JAKARTA – Jagat maya dihebohkan oleh kemunculan video penyiksaan terhadap Orang Asli Papua (OAP) oleh anggota Tentara Nasional Indonesia baru-baru ini.
Dalam tayangan itu, terlihat seseorang yang tengah dianiaya secara beramai-ramai dalam gentong penyimpanan air berwarna biru. Menambah kengerian bagi penontonnya, air di gentong itu sudah berwarna kemerahan. Dari darah yang ditumpahkan oleh orang yang disiksa.
Berdasarkan informasi dari Amnesty International Indonesia, penyiksaan itu terjadi di Kabupaten Puncak, Papua. Adapun waktu kejadiannya masih belum diketahui secara pasti. Tapi Amnesty mendapatkan video itu pada 21 Maret 2023.
Penyiksaan itu dikutuk oleh Amnesty sebagai perbuatan yang merusak naluri keadilan. Direktur Eksekutif Amnesty Internasional Indonesia Usman Hamid, Sabtu (23/3/2024), mengatakan, kejadian itu menginjak-injak perikemanusiaan yang adil dan beradab.
Kejadian itu sendiri sudah dikonfirmasi oleh pihak TNI di hari yang sama. Kepala Pusat Penerangan (Kapuspen) TNI Nugraha Gumilar mengungkapkan, peristiwa itu terjadi di Pos Gome, Kabupaten Puncak, Papua.
Sementara itu, Pangdam XVII/Cendrawasih Mayjen Izak Pangemanan mengaku belum menerima keluhan terkait kekerasan terhadap masyarakat. “Video itu masih kami konfirmasi,” kata Izak.
Usman menyayangkan tanggapan itu. Menurutnya, bantahan Pangdam Cendrawasih terkesan menutup-nutupi kejadian naas terhadap OAP yang ada dalam video penyiksaan yang beredar.
Pihak Amnesty juga mengkritik tanggapan Izak yang mengatakan kalau video yang beredar merupakan hasil rekayasa.
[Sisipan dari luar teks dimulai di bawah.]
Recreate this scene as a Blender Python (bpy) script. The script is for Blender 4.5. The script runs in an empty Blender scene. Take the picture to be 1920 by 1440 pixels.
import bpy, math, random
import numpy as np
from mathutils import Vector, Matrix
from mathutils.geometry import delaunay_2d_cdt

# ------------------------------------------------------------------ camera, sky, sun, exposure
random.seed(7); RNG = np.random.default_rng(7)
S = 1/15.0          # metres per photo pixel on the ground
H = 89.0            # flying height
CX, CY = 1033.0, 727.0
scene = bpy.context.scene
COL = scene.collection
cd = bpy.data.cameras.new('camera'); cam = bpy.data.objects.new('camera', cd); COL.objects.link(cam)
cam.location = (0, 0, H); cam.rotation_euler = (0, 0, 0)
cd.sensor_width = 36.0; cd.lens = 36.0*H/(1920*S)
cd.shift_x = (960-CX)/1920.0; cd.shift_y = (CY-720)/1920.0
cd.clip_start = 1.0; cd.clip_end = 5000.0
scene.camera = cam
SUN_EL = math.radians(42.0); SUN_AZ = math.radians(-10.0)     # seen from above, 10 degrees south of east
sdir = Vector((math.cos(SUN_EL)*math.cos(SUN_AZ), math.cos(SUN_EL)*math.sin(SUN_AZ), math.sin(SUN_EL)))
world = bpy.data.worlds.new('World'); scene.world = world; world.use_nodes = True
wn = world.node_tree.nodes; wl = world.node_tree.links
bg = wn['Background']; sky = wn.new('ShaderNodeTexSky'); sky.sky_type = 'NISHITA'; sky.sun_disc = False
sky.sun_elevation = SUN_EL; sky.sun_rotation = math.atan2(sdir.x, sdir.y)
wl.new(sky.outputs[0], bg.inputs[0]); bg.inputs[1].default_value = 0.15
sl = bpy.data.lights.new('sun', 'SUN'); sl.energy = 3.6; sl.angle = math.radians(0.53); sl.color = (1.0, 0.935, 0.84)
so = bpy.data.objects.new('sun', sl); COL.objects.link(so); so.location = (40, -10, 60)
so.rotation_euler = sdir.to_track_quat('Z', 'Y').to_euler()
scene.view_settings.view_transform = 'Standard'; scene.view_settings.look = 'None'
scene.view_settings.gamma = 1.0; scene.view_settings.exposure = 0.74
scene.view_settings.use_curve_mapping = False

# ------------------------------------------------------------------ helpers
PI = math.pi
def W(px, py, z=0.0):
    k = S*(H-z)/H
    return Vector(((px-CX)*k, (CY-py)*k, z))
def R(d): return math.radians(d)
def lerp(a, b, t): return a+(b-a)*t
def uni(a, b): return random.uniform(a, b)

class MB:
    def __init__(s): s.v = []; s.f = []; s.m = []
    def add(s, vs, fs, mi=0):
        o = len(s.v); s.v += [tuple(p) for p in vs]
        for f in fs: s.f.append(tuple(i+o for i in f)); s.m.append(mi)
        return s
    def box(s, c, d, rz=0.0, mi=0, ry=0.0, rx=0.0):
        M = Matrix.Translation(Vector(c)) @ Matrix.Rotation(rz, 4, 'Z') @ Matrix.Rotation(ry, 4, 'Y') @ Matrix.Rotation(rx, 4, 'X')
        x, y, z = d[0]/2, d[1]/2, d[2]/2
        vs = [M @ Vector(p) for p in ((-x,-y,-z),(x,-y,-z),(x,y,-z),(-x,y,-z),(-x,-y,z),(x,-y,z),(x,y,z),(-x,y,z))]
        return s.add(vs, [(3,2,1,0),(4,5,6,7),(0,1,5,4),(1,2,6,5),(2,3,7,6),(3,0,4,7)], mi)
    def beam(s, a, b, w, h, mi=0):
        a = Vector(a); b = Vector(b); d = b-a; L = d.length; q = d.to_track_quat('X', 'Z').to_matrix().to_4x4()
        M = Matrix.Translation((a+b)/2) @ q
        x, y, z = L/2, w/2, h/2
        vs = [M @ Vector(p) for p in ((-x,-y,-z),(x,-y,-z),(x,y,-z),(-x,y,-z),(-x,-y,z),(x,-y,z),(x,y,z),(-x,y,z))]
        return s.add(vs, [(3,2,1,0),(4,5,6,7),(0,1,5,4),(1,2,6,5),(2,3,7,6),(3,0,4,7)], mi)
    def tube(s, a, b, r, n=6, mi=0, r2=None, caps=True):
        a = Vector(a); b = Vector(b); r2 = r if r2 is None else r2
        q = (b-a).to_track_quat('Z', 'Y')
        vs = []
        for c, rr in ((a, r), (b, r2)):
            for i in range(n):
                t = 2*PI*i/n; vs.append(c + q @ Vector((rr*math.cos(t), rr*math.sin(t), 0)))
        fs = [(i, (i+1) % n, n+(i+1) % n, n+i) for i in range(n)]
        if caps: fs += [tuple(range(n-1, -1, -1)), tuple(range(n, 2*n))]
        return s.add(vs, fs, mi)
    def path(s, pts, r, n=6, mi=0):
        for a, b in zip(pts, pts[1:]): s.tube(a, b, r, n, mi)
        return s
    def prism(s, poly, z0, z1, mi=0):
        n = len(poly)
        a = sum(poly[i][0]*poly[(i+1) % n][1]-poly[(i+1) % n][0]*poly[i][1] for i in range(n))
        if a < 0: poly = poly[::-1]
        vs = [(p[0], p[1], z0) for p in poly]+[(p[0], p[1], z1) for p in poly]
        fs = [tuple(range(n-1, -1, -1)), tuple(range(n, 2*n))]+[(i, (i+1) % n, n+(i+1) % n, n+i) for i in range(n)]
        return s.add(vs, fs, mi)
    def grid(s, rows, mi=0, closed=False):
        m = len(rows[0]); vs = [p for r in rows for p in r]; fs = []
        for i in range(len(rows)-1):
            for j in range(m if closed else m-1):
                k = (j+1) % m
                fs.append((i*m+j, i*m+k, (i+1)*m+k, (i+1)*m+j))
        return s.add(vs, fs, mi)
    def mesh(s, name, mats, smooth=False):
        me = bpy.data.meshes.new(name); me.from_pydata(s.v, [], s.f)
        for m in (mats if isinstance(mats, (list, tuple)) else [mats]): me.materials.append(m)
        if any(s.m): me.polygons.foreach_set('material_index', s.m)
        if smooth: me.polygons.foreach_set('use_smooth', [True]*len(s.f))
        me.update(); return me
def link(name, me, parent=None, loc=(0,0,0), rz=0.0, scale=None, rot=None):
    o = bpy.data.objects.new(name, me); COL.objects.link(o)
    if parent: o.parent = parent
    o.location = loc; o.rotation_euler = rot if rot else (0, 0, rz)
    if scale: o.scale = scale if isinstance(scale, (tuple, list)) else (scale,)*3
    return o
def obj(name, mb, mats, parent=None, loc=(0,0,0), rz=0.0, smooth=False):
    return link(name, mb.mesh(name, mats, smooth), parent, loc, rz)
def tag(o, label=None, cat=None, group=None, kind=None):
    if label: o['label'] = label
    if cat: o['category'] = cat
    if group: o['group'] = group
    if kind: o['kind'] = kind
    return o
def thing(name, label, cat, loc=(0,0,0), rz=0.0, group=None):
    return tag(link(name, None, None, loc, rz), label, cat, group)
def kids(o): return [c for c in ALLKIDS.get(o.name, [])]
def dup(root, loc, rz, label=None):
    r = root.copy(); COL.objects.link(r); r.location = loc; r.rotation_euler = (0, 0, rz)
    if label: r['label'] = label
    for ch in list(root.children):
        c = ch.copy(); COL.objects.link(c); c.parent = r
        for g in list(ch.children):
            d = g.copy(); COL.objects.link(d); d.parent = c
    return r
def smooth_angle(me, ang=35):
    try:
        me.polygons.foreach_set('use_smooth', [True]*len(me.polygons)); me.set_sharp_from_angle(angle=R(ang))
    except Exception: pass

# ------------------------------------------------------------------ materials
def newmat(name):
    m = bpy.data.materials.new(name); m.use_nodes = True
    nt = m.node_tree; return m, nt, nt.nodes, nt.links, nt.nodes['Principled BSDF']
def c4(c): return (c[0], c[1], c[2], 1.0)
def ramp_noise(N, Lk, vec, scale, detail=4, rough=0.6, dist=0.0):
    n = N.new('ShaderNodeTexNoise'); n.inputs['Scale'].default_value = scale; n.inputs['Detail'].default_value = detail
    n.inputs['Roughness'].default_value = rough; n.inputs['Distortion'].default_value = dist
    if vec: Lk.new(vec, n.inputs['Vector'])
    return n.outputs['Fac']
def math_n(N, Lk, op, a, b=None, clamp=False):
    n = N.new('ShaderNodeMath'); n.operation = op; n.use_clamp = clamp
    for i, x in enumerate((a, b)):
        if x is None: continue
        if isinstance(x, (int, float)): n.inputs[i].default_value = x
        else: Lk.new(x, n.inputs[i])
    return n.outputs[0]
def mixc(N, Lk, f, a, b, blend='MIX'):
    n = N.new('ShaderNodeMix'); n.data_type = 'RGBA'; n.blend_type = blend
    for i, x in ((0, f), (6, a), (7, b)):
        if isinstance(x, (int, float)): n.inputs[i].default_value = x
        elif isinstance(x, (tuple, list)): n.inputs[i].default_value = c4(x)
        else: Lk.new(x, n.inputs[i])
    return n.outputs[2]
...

Ia juga menyatakan respons Pangdam Cendrawasih memberikan rasa impunitas bagi pelaku-pelaku penyiksaan dalam video tersebut. “Reaksi ini bisa membuat bawahan merasa dilindungi atasan saat terlibat kejahatan,” kata Usman.
Di video yang beredar, terdapat sekelompok orang. Salah satunya memakai baju dengan tulisan angka 300. Diduga, oknum TNI yang ada dalam video itu berasal dari Kodam III/Siliwangi, Yonif 300 Raider Braja Wijaya. Mereka dikirim ke Papua untuk patroli di wilayah perbatasan.
Selama video berdurasi 16 detik itu, mereka memukuli korban. Selagi melaksanakan penyiksaan mereka, para oknum TNI juga melontarkan kata-kata kasar yang bernada rasis.
“Ini penyiksaan serius dan mengandung rasisme yang kuat. Selain semua pelaku non-Papua, coba dengar kata-kata makian pelaku sambil terus menyiksa. Kejam dan rasis,” ujar Usman.
Dari pihak TNI, Gumilar menyampaikan tengah mendalami video tersebut. “Semua terkait video tersebut, TNI sedang melakukan penyelidikan secara mendalam,” katanya.
Apabila terbukti, menurut Usman, para oknum yang terlibat bisa dijerat UU No. 39 tahun 1999 tentang Hak Asasi Manusia dan UU No. 5 tahun 1998 tentang ratifikasi United Nations Convention Against Torture and Other Cruel, Inhuman or Degrading Treatment or Punishment.

Direktur Lembaga Bantuan Hukum (LBH) Papua Emanuel Gobay menambahkan, tindakan oknum-oknum yang terlibat juga bisa masuk ke ranah hukum pidana.
Dan akan dijerat oleh Pasal 170 ayat (2) yang berbunyi, “Barang siapa dengan terang-terangan dan dengan tenaga bersama menggunakan kekerasan terhadap orang atau barang, diancam dengan pidana penjara paling lama 9 tahun, jika kekerasan mengakibatkan luka berat.”
Maka, tegas Emanuel, para oknum harus diadili sesuai dengan dugaan tindak kejahatan yang telah mereka lakukan. “Sebagaimana diatur pada Pasal 65 ayat (2), UU No. 34 Tahun 2004 tentang Tentara Nasional Indonesia maka wajib diproses secara hukum,” terang Emanuel.